Girl, Interrupting

May 5, 2010

If you vote for science, which party do you choose?

I think its gotta be Labour….

The general buzz (twitter, blogs, newspapers, etc) is that the Lib Dems are the best on science, so if you want to save science – Vote Lib Dem! But it depends on which bit of science policy you look at and what you think about the economy..

The guardian does a nice comparison on science policy between Labour, the Tories and the Lib Dems from the great and the good of British science journalism – Brian Cox, Ben Goldacre and Simon Singh, to name a few.

Comparing the three articles in the Guardian…

On several issues all three parties say about the same thing – they are all vague about the science budget, given the economy this is not surprising, they don’t want to commit – and as Cox says “this is frustrating but fair enough”. They all want libel law reform on scientific intercourse and they all support animal testing – except for cosmetics on bunnies and fur coats (well maybe the Tories still want fur coats).

On homeopathy, the Tories and Lib Dems say NO – but Labour says, disappointingly, let someone else sort it out, maybe a result of being the last responder and wanting to keep the homeopathic vote? Is there a homeopathic vote?

On drug policy and public health issues, the Lib Dems really are the most progressive and reassuringly believe in actual scientific investigation to inform this policy, which is laudable and a breath of fresh air compared to the other two parties.
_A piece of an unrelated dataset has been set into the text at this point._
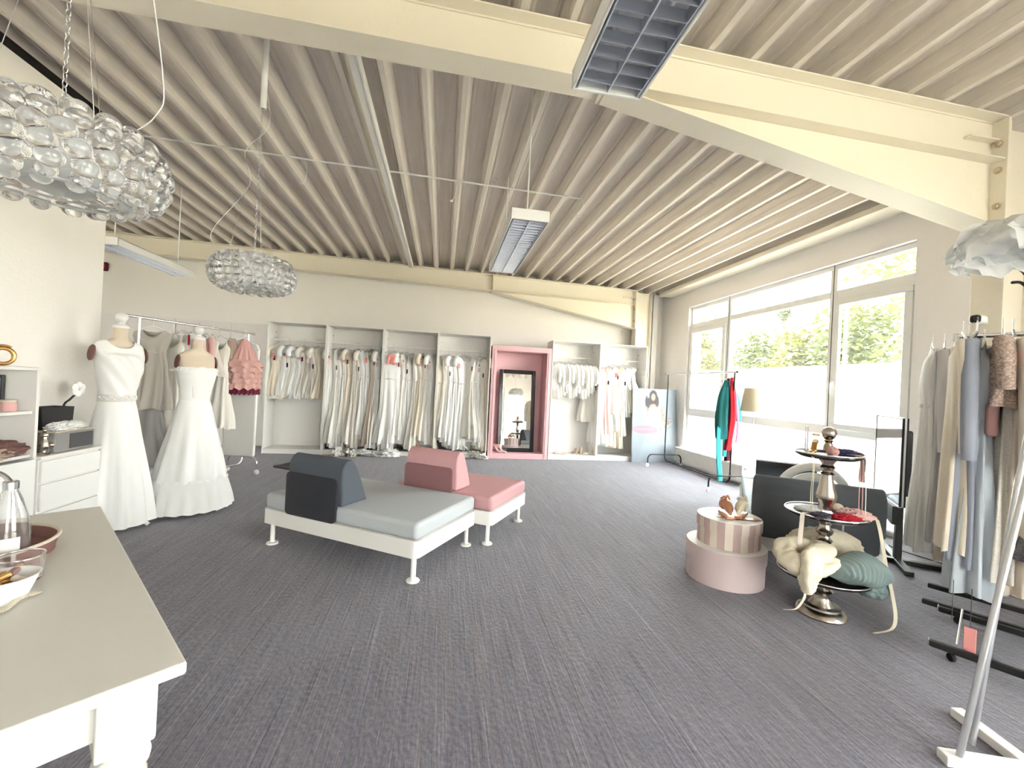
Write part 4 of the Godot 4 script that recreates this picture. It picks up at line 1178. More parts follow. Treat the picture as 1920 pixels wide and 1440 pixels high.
func rack_right_near() -> void:
	var e := Vector3(0.53, 0, 0.848); var p := Vector3(0.848, 0, -0.53)
	var A := Vector3(3.381, 0, -2.358); var B := Vector3(2.909, 0, -1.935)
	var R := Vector3(3.145, 1.93, -2.147)
	var turn := atan2(-e.z, e.x)
	var o := thing("clothes_rack", "black footed garment rack packed with dresses at the right edge", "clothes rack", R - Vector3(0, 1.93, 0), turn)
	part("rail", MB.new().tube([Vector3(-0.02, 1.87, 0), Vector3(1.6, 1.87, 0)], 0.014, 14), M.chrome, o)
	part("rail_end", MB.new().rbox(Vector3(-0.02, 1.868, 0), Vector3(0.02, 0.05, 0.04), 0.006, 2), M.white, o)
	for s in [-0.315, 0.315]:
		part("base_bar", MB.new().rbox(Vector3(0.70, 0.065, s), Vector3(1.5, 0.036, 0.042), 0.01, 2), M.black, o)
		for x in [0.04, 1.38]: castor(o, Vector3(x, 0.0, s), 0.8, 0.022)
		part("bar_end", MB.new().rbox(Vector3(-0.052, 0.068, s), Vector3(0.008, 0.036, 0.042), 0.003, 1), M.chrome, o)
	part("cross_bar", MB.new().tube([Vector3(1.3, 0.07, -0.315), Vector3(1.3, 0.07, 0.315)], 0.012, 10), M.chrome, o)
	part("cross_bar", MB.new().tube([Vector3(0.06, 0.10, -0.315), Vector3(0.06, 0.10, 0.315)], 0.007, 8), M.chrome, o)
	part("post", MB.new().tube([Vector3(1.35, 0.08, 0), Vector3(1.35, 1.86, 0)], 0.014, 12), M.chrome, o)
	# garments hang across the rail, so from here they show edge-on
	var tn := turn + PI / 2
	hang_drop = 0.055
	var put := func(t: float) -> Vector3: return R + e * t
	var g := "garments on the near right rack"
	garment("long_dress", "cream long dress hanging at the rail end of the near right rack", "dress", put.call(0.015), tn + 0.10, "coat", 1.30, M.cream_cloth, 701, g, 0.20, 0.2, [], 0.9)
	garment("evening_dress", "slate blue chiffon dress beside the cream one on the right rack", "dress", put.call(0.075), tn - 0.10, "coat", 1.36, M.slate_cloth, 702, g, 0.21, 0.2, [], 1.0)
	garment("evening_dress", "pale blue long dress with layered hem on the right rack", "dress", put.call(0.105) + Vector3(0, -0.06, 0) - p * 0.03, tn - 0.05, "gown", 1.46, M.blue_cloth, 703, g, 0.19, 0.17, [], 1.0)
	garment("floral_top", "brown and white floral blouse on the right rack", "top", put.call(0.178) - p * 0.05, tn, "shirt", 0.44, M.floral, 704, g, 0.19, 0.0, [[M.coral, -0.22, 0.06, 0.06]], 1.3)
	garment("lace_dress", "white lace dress under the floral blouse on the right rack", "dress", put.call(0.215), tn + 0.03, "gown", 1.40, M.lace, 705, g, 0.19, 0.2, [[M.wine, -0.62, 0.05, 0.12], [M.red, -0.85, 0.055, 0.15]], 0.7)
	garment("long_dress", "champagne long dress right of the lace dress", "dress", put.call(0.265), tn, "coat", 1.46, M.champagne, 706, g, 0.2, 0.2, [], 0.8)
	garment("long_jacket", "tan jacket with soft collar on the right rack", "jacket", put.call(0.315) - p * 0.04, tn + 0.05, "coat", 0.82, M.tan_cloth, 707, g, 0.2, 0.19, [], 0.9)
	garment("long_dress", "mauve dress at the right end of the visible garments", "dress", put.call(0.38) - p * 0.02, tn, "gown", 1.22, M.mauve, 708, g, 0.2, 0.2, [], 1.0)
	garment("printed_skirt", "dark printed skirt panel hanging low on the right rack", "skirt", put.call(0.35) + Vector3(0, -0.92, 0) - p * 0.10, tn + 0.2, "skirt", 0.34, M.print_dark, 709, g, 0.18, 0.18)
	garment("evening_dress", "dark maroon long dress at the right edge of the frame", "dress", put.call(0.50), tn, "coat", 1.62, M.maroon, 710, g, 0.2, 0.24, [], 1.0)
	garment("long_dress", "ivory column dress between the lace dress and the maroon dress", "dress", put.call(0.43) + Vector3(0, -0.02, 0), tn - 0.06, "coat", 1.58, M.ivory, 711, g, 0.2, 0.2, [], 0.7)
	var bag := thing("cloth_pouch", "small brown cloth pouch hanging under the floral blouse", "pouch", put.call(0.15) - p * 0.16 + Vector3(0, -0.46, 0), tn)
	part("pouch", MB.new().rbox(Vector3(0, -0.10, 0), Vector3(0.085, 0.19, 0.055), 0.02, 3), M.mauve, bag)
	part("strap", MB.new().tube(curve([Vector3(0, 0.0, 0), Vector3(0.02, 0.2, 0.0), Vector3(0.05, 0.36, 0.02)], 3), 0.004, 6), M.brown_cloth, bag)
	for k in 2:
		var tagp := thing("swing_tag", ["pink swing tag dangling over the rack's black feet", "empty dark string loop dangling beside the pink swing tag"][k], "tag", [Vector3(2.99, 0.115, -1.925), Vector3(2.89, 0.16, -1.945)][k], tn)
		part("string", MB.new().tube(curve([Vector3(0, 0.30, 0), Vector3(0.012, 0.24, 0), Vector3(0.010, 0.16, 0), Vector3(0.0, 0.08, 0), Vector3(-0.010, 0.16, 0), Vector3(-0.008, 0.24, 0)], 4), 0.0016, 6), M.seal, tagp)
		if k == 0: part("card", MB.new().rbox(Vector3(0, 0.0, 0), Vector3(0.05, 0.16, 0.012), 0.003, 1, yaw(90.0)), M.coral, tagp)
	# rack standing further back by the window
	var R2 := Vector3(3.75, 1.93, -2.36)
	o = thing("clothes_rack", "second garment rack behind the near right rack, beside the television", "clothes rack", R2 - Vector3(0, 1.93, 0), turn)
	part("rail", MB.new().tube([Vector3(-0.30, 1.84, 0), Vector3(0.9, 1.84, 0)], 0.014, 12), M.chrome, o)
	part("post", MB.new().tube([Vector3(0.85, 0.06, 0), Vector3(0.85, 1.84, 0)], 0.014, 12), M.chrome, o)
	for s in [-0.2, 0.2]: part("base_bar", MB.new().rbox(Vector3(0.32, 0.05, s), Vector3(1.2, 0.036, 0.042), 0.01, 2), M.black, o)
	part("cross_bar", MB.new().tube([Vector3(0.85, 0.06, -0.2), Vector3(0.85, 0.06, 0.2)], 0.012, 10), M.chrome, o)
	g = "pale garments on the far right rack"
	garment("wedding_gown", "white frilled gown, leftmost garment at the right side racks", "dress", R2 + e * -0.30, tn + 0.12, "gown", 1.50, M.satin_white, 721, g, 0.20, 0.16, [], 0.8)
	garment("long_dress", "pale grey long dress next to the white frilled gown", "dress", R2 + e * -0.235, tn + 0.05, "coat", 1.40, M.grey_pale, 723, g, 0.21, 0.2, [], 0.8)
	garment("long_dress", "light taupe long dress between the pale and dark grey ones", "dress", R2 + e * -0.18, tn, "coat", 1.52, M.champagne, 724, g, 0.21, 0.2, [], 0.8)
	garment("long_dress", "dark grey long dress left of the cream one", "dress", R2 + e * -0.12, tn, "coat", 1.30, M.dark_cloth, 725, g, 0.22, 0.2, [], 0.9)
	hang_drop = 0.10

# ---------------------------------------------------------------- lights and ceiling fittings
func crystal_pendant(label: String, at: Vector3, R: float) -> void:
	var o := thing("crystal_pendant", label, "pendant lamp", at, 0.0)
	var ball := MB.new().ball(Vector3.ZERO, Vector3(0.031, 0.029, 0.031), 14, 9).mesh()
	var small := MB.new().ball(Vector3.ZERO, Vector3(0.024, 0.022, 0.024), 12, 8).mesh()
	var rows := [[72.0, 15, 1], [50.0, 20, 0], [27.0, 24, 0], [5.0, 25, 0], [-17.0, 24, 0], [-40.0, 22, 0], [-64.0, 18, 1], [-88.0, 14, 1]]
	var tr := R - 0.03
	rng.seed = int(at.z * 100)
	for q in rows.size():
		var a := deg_to_rad(rows[q][0])
		var r := tr - 0.085 + 0.085 * cos(a)
		var y := 0.098 * sin(a)
		for k in rows[q][1]:
			var b: float = TAU * (k + 0.5 * (q % 2)) / rows[q][1] + rng.randf_range(-0.03, 0.03)
			var out := Vector3(cos(b) * cos(a), sin(a), sin(b) * cos(a))
			inst("glass_ball", ball if rows[q][2] == 0 else small, M.crystal, o, Transform3D(Basis.IDENTITY, Vector3(r * cos(b), y, r * sin(b)) + out * 0.004))
	for q in [[0.085, tr - 0.06], [-0.072, tr - 0.06], [-0.098, tr - 0.085]]:
		part("clear_ring", MB.new().tube(arc(Vector3(0, q[0], 0), Vector3(q[1], 0, 0), Vector3(0, 0, q[1]), 0, 360, 48), 0.004, 6, false), M.opal, o)
	part("diffuser", MB.new().lathe([Vector2(tr - 0.15, -0.085), Vector2(tr - 0.115, -0.05), Vector2(tr - 0.105, 0.0), Vector2(tr - 0.115, 0.05), Vector2(tr - 0.15, 0.085)], 40), M.opal, o)
	part("lamp_holder", MB.new().lathe([Vector2(0, 0.09), Vector2(0.05, 0.085), Vector2(0.05, 0.02), Vector2(0.02, 0.0), Vector2(0, 0.0)], 16), M.white, o)
	part("spoke", MB.new().tube([Vector3(-tr + 0.13, 0.08, 0), Vector3(tr - 0.13, 0.08, 0)], 0.003, 6), M.steel, o)
	part("spoke", MB.new().tube([Vector3(0, 0.08, -tr + 0.13), Vector3(0, 0.08, tr - 0.13)], 0.003, 6), M.steel, o)
	var top := roof_y(at.x) - at.y
	# chain of links
	var link := MB.new().tube(arc(Vector3.ZERO, Vector3(0.006, 0, 0), Vector3(0, 0.013, 0), 0, 360, 10), 0.0016, 5, false).mesh()
	var y0 := 0.09
	var n := int((top - y0) / 0.021)
	for k in n:
		inst("chain_link", link, M.steel, o, Transform3D(yaw(90.0 * (k % 2)), Vector3(0, y0 + 0.013 + k * 0.021, 0)))
	# three fine wires to the rim
	for k in 3:
		var a := TAU * k / 3 + 0.4
		part("suspension_wire", MB.new().tube([Vector3(cos(a) * (tr - 0.08), 0.1, sin(a) * (tr - 0.08)), Vector3(0, minf(top - 0.05, 0.95), 0)], 0.0011, 5), M.steel, o)
	part("power_cord", MB.new().tube(curve([Vector3(0.0, top - 0.3, 0.005), Vector3(0.06, top * 0.62, 0.02), Vector3(-0.09, top * 0.5, 0.0), Vector3(-0.04, top * 0.36, 0.03), Vector3(-R * 0.95, 0.28, 0.02), Vector3(-R * 0.9, 0.17, 0.02), Vector3(-R * 0.6, 0.10, 0)] if at.z < -2 else [Vector3(0.02, top - 0.02, 0.0), Vector3(0.05, top * 0.8, 0.02), Vector3(R * 0.55, top * 0.55, 0), Vector3(R * 1.02, 0.30, 0.02), Vector3(R * 0.98, 0.16, 0.02), Vector3(R * 0.6, 0.09, 0)], 6), 0.0018, 6), M.white, o)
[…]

This all looks good for the Lib Dems

BUT
Labour does seem to be the best on climate change and has the most ‘credible’, ‘coherent’ and ‘reasonable plans’ for tackling climate change.

I don’t have a dog in this fight, or rather I do, but can only cheer for it. I live in the UK but am foreign and can’t vote – but if I could it would be a hard hard decision to decide between Labour and the Lib Dems.

But on balance I’d vote Labour. Why? Two reasons:

It is pretty unlikely that the Lib Dems are going to achieve even any semblance of power from this election. Barring some unforeseen miracle, the Lib Dems won’t secure enough seats to form a government by their lonesome BUT they will more than likely be the second party in any coalition government.

In this more likely case, as the junior partner in government, many of the Liberal Democrat policies will probably get largely ignored, with only the biggest things on their agenda (like electoral reform) being pushed forward. Science policies would have a high chance of being thrown out the window – while I am sure MPs like Dr. Evan Harris (Lib Dem) would lobby against this, how much influence would he be likely to have in Tory/Lib Dem government? The Tories aren’t historically all that open minded….

But in the words of Bill Clinton “its the economy stupid”.
If the UK economy doesn’t recover, then there really ISN’T going to be an increase in science policy budget at any time in the near future and in fact if there is a bigger recession this will probably lead to a decrease in funding. The economy is a central issue in this election, fix the economy – then lobby to fix science policy or all of those ideas about it will just be that ideas…

and Labour seems to me to have the winning economic policy.

N.B.: For my American friends, in case you don’t know, there is a General Election tomorrow in Great Britain where the new leader of government will be chosen. The contenders? Tories (Conservatives), Labour and Liberal Democrats – the problem is that in order to form a government the winner has to obtain a certain majority (not simple) and if no party achieves this (which is likely in this election) than the party with the simple majority goes to one of the other parties to form a coalition in order to form a government. And unlike US government, the government in charge makes ALL of the decisions (albeit with some influence from the other parties, if they can muster a big enough voice).